Going forward, China's steel consumption growth will definitely decelerate, particularly as its birth rate declines and its population growth stagnates. Based on the experience in more mature European and Asian markets (like Germany and Japan), it would appear that China's per capita steel consumption will stagnate, as opposed to reverse. In such a backdrop, if MMC can cement its position as a low cost supplier to China, it should be able to maintain and grow its market share as a coal supplier to China's domestic steel industry.

2. STAGNANT POPULATION MARKETS (Europe and Japan)

The 12 markets that fall in this category represent a cautionary tale for China going forward. In 1967, these markets accounted for 58% of world crude steel consumption (0.29Bt). In 2015, they accounted for only 17% (0.28Bt). Total crude steel consumption from these markets fell 0.1% annually since 1967 as compared to annualized population growth of 0.6% in the same time period. In 1967, per capita steel consumption in these markets was 0.30t. 48 years later, it was down to 0.22t. If we strip out the former Soviet Union from these results, the figures improve marginally. Steel consumption grew 0.3% annually since 1967 compared to annualized population growth of 0.4%. Per capita steel consumption fell from 0.40t in 1967 to 0.39t in 2015.

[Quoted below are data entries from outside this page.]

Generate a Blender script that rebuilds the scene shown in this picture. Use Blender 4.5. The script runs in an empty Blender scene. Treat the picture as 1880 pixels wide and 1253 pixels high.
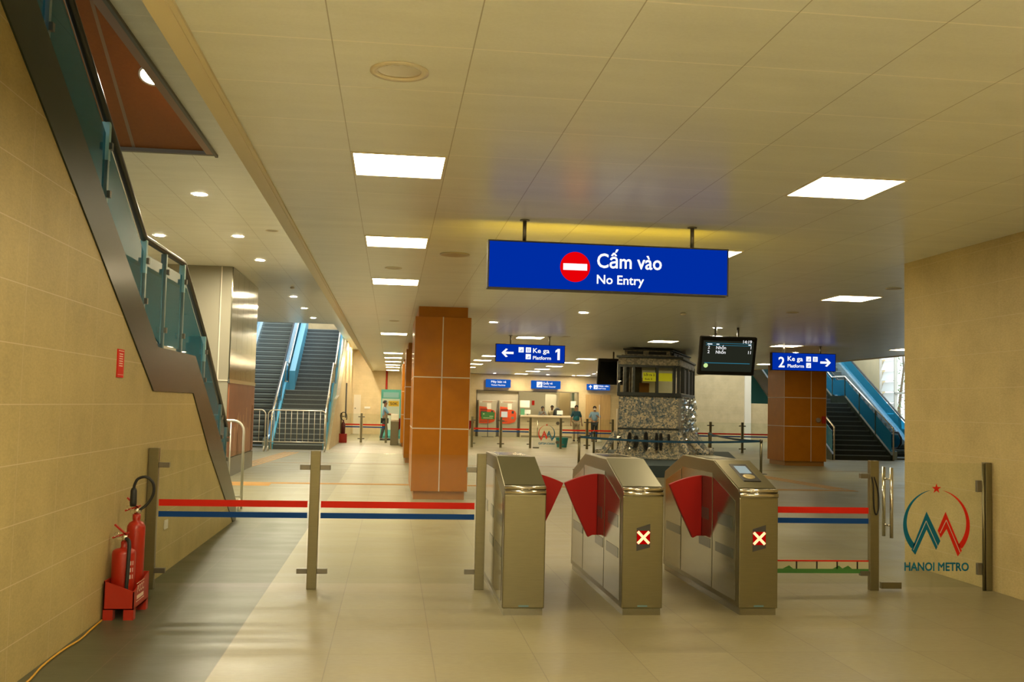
import bpy, bmesh, math, random
from mathutils import Vector, Matrix, Euler
import numpy as np
random.seed(7)
PI = math.pi
SC = bpy.context.scene
COL = SC.collection

# ------------------------------------------------------------------ camera, world, exposure
F_PX, EYE = 1866.0, 1.63
def cam_axes(y, p, r):
    cy, sy, cp, sp, cr, sr = math.cos(y), math.sin(y), math.cos(p), math.sin(p), math.cos(r), math.sin(r)
    yaw = np.array([[cy, -sy, 0], [sy, cy, 0], [0, 0, 1]])
    pit = np.array([[1, 0, 0], [0, cp, sp], [0, -sp, cp]])
    m = pit @ yaw
    m = np.array([m[0], -m[2], m[1]])
    return np.array([[cr, -sr, 0], [sr, cr, 0], [0, 0, 1]]) @ m
AX = cam_axes(math.radians(6.65), math.radians(3.675), math.radians(1.325))
cam_data = bpy.data.cameras.new('camera')
cam_data.sensor_width = 36.0
cam_data.lens = F_PX / 1880 * 36.0
cam_data.clip_start, cam_data.clip_end = 0.05, 300
cam = bpy.data.objects.new('camera', cam_data)
COL.objects.link(cam)
rx, dn, fw = Vector(AX[0]), Vector(AX[1]), Vector(AX[2])
mw = Matrix((( rx.x, -dn.x, -fw.x, 0), (rx.y, -dn.y, -fw.y, 0), (rx.z, -dn.z, -fw.z, EYE), (0, 0, 0, 1)))
cam.matrix_world = mw
SC.camera = cam

world = bpy.data.worlds.new('overcast_sky')
SC.world = world
world.use_nodes = True
bg = world.node_tree.nodes['Background']
bg.inputs[0].default_value = (0.88, 0.95, 0.97, 1)
bg.inputs[1].default_value = 3.4

SC.view_settings.view_transform = 'Standard'
SC.view_settings.look = 'None'
SC.view_settings.gamma = 1
SC.view_settings.use_curve_mapping = False
SC.view_settings.exposure = 0.0

PANEL_STRENGTH = 26.0
FAR_STRENGTH = 40.0
REAR_FILL_STRENGTH = 102.0
DOWN_STRENGTH = 450.0
LEFT_DOWN_STRENGTH = 2200.0
WARM = (1.0, 0.81, 0.50)

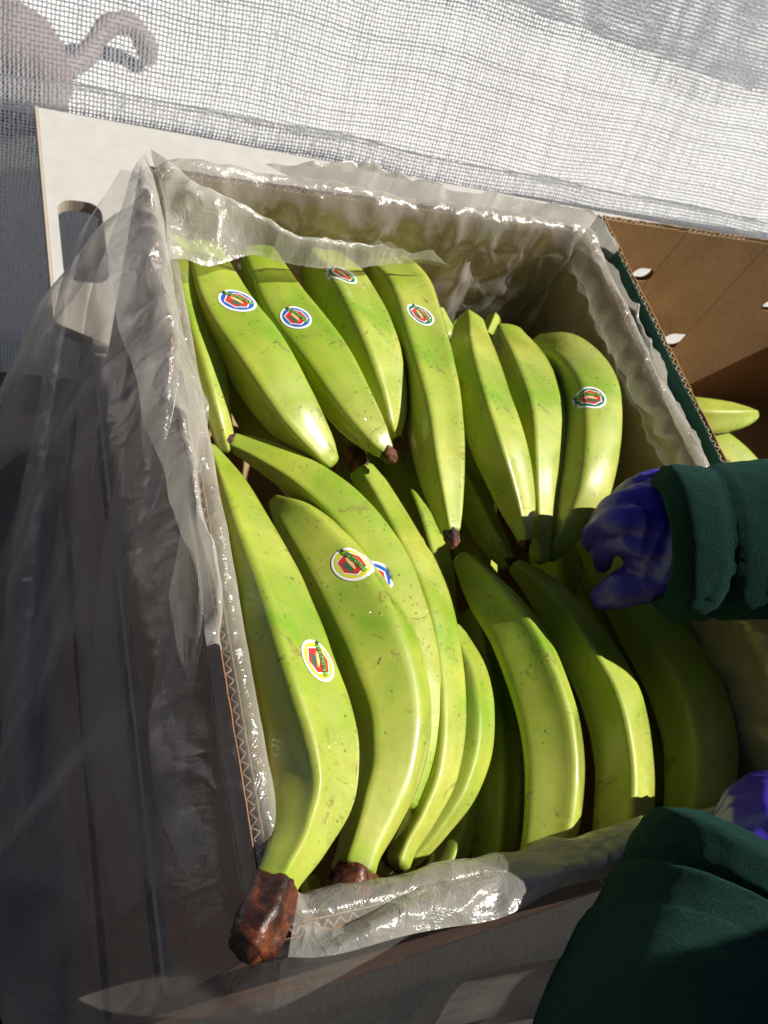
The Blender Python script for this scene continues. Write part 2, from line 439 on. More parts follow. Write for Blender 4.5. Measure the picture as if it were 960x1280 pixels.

3. MATURING POPULATION MARKETS (U.S., South Korea, Taiwan, Canada, Australia/New Zealand, Argentina)

The 6 affluent markets that fall in this category are largely dominated by the U.S., whose heavy manufacturing industry footprint has significantly diminished over time. In 1967, these markets accounted for 29% of world crude steel consumption (0.15Bt). In 2015, they accounted for only 13% (0.22Bt). Total crude steel consumption from these markets grew only 0.8% annually since 1967 as compared to annualized population growth of 1.1% in the same time period. In 1967, per capita steel consumption in these markets was 0.48t. 48 years later, it was down to 0.43t. If we strip out the U.S. from these results, the figures improve markedly. Steel consumption grew 3.7% annually since 1967 compared to annualized population growth of 1.2%. Per capita steel consumption grew from 0.18t in 1967 to 0.59t in 2015.

4. EMERGING POPULATION MARKETS (South Asia, Southeast Asia, Middle East, Brazil, Colombia, South Africa)

The 18 largely underpenetrated markets that fall in this category represent the growth in steel consumption going forward. MMC may benefit here if, in the face of slowing domestic demand, China's steel industry increases exports to many of these end markets. In 1967, these 18 markets accounted for merely 5% of world crude steel consumption (0.02Bt). In 2015, they accounted for 21% (0.34Bt). Total crude steel consumption from these markets grew 5.7% annually since 1967 as compared to annualized population growth of 1.7% in the same time period. In 1967, per capita steel consumption in these markets was 0.01t. 48 years later, it was up to 0.08t. Obviously, there remains quite a runway for many of these markets -- notably India -- to consistently grow their steel consumption going forward.